**WORK TO BE COMPLETED:**
Locate each line with the string "This" in the listing below and copy it.
• • •
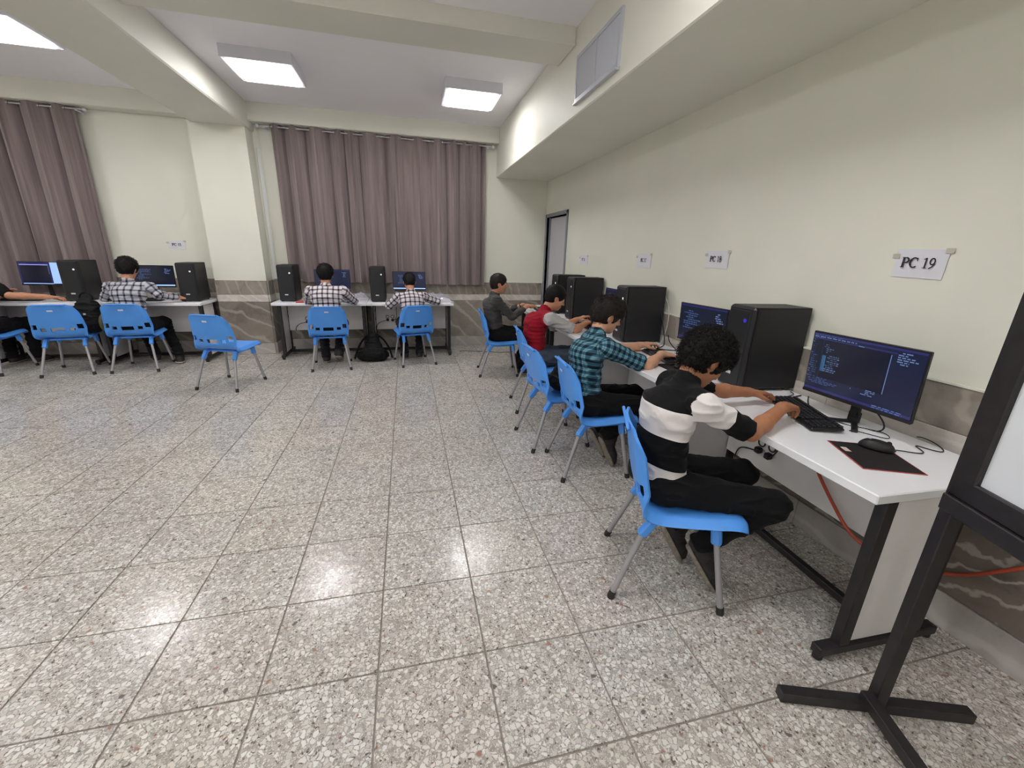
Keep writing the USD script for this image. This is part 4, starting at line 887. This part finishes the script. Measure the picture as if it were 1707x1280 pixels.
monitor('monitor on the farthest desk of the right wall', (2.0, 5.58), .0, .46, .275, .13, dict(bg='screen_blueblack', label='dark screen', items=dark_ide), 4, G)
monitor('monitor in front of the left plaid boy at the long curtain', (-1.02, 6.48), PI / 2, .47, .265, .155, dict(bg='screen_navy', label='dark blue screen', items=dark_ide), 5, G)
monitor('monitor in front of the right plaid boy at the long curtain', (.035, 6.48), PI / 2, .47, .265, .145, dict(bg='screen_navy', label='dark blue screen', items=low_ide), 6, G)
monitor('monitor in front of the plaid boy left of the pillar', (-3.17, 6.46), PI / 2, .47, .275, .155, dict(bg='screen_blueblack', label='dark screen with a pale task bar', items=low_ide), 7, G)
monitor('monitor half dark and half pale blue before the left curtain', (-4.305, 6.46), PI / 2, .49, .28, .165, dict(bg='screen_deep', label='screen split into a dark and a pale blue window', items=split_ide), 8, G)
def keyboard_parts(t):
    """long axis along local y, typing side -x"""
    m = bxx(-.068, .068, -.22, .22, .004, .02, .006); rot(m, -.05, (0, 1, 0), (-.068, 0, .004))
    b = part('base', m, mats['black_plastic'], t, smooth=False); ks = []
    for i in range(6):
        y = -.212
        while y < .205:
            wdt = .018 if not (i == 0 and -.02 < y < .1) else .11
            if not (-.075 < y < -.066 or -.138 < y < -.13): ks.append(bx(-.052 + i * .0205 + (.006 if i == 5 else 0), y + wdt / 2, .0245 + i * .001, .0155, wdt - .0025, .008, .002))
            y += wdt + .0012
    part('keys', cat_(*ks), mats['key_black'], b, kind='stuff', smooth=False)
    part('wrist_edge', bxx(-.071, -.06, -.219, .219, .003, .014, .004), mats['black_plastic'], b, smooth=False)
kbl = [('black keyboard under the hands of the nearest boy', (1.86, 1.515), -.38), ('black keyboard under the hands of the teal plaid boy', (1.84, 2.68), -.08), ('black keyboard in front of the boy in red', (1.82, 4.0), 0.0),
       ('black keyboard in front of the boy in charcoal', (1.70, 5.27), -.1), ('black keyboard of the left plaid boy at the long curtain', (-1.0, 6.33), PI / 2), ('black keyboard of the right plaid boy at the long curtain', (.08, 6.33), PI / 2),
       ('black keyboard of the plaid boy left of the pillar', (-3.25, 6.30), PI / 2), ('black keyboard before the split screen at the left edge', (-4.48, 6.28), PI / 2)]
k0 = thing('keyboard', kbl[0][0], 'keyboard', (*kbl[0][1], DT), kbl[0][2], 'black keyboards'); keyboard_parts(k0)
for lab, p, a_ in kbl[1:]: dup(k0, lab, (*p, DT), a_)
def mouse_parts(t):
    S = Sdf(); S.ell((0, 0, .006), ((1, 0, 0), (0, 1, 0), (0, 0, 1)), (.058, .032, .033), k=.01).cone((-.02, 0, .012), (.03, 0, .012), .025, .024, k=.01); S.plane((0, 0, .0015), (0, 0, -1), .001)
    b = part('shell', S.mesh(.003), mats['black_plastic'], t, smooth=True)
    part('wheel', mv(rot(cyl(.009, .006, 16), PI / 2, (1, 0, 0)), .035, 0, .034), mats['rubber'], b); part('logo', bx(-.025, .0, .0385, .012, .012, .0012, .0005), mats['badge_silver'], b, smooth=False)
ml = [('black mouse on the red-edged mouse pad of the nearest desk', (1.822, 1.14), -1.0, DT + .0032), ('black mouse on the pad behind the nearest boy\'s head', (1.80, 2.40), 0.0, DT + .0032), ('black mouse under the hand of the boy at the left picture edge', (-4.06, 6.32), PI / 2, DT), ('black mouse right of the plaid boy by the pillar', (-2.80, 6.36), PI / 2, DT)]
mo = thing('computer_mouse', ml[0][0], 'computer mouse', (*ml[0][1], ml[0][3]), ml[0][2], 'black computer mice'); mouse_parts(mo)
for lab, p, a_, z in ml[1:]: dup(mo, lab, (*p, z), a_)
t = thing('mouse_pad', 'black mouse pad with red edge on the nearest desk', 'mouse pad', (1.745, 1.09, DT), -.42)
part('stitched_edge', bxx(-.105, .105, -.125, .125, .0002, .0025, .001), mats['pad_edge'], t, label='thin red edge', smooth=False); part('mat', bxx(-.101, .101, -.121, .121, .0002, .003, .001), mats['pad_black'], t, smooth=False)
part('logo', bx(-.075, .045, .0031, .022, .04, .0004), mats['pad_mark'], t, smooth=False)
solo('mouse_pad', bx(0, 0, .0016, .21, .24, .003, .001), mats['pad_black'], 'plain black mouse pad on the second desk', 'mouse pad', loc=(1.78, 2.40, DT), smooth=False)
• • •
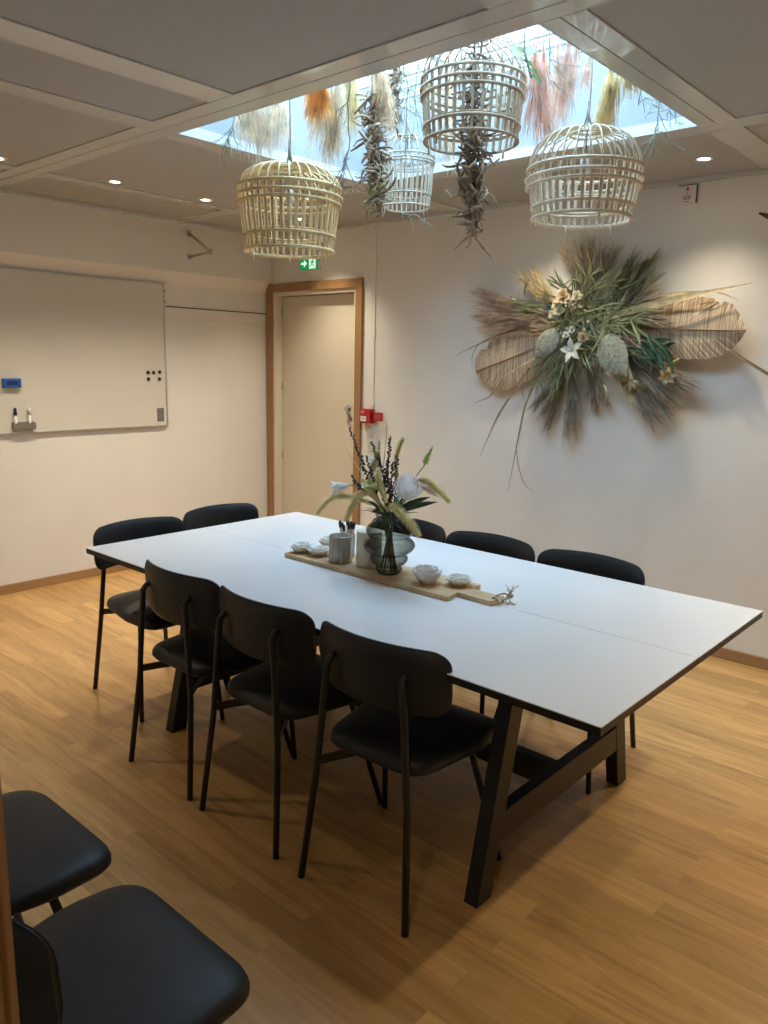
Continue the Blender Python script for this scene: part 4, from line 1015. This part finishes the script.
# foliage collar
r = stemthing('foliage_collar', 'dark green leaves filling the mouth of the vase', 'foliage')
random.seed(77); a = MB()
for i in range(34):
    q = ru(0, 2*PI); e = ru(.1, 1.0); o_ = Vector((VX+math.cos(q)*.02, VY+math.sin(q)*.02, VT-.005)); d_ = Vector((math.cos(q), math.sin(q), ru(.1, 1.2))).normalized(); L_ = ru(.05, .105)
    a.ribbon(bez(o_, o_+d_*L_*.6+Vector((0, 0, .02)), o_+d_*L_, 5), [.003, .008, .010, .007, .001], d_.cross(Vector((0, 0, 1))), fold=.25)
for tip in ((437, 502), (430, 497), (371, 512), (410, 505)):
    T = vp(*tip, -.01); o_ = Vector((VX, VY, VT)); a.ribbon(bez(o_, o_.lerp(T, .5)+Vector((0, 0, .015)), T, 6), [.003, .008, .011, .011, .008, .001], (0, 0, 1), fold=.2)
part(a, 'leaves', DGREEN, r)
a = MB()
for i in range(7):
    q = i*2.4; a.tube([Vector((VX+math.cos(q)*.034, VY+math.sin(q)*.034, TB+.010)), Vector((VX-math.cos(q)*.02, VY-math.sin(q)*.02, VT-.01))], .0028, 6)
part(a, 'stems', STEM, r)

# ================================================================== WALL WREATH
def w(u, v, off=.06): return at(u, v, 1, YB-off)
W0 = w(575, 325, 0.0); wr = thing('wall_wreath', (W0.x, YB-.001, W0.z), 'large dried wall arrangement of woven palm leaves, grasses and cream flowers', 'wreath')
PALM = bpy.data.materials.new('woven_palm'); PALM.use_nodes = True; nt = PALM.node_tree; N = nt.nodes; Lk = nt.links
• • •
**THE COMPLETED TASK:**
Keep writing the USD script for this image. This is part 4, starting at line 887. This part finishes the script. Measure the picture as if it were 1707x1280 pixels.
Continue the Blender Python script for this scene: part 4, from line 1015. This part finishes the script.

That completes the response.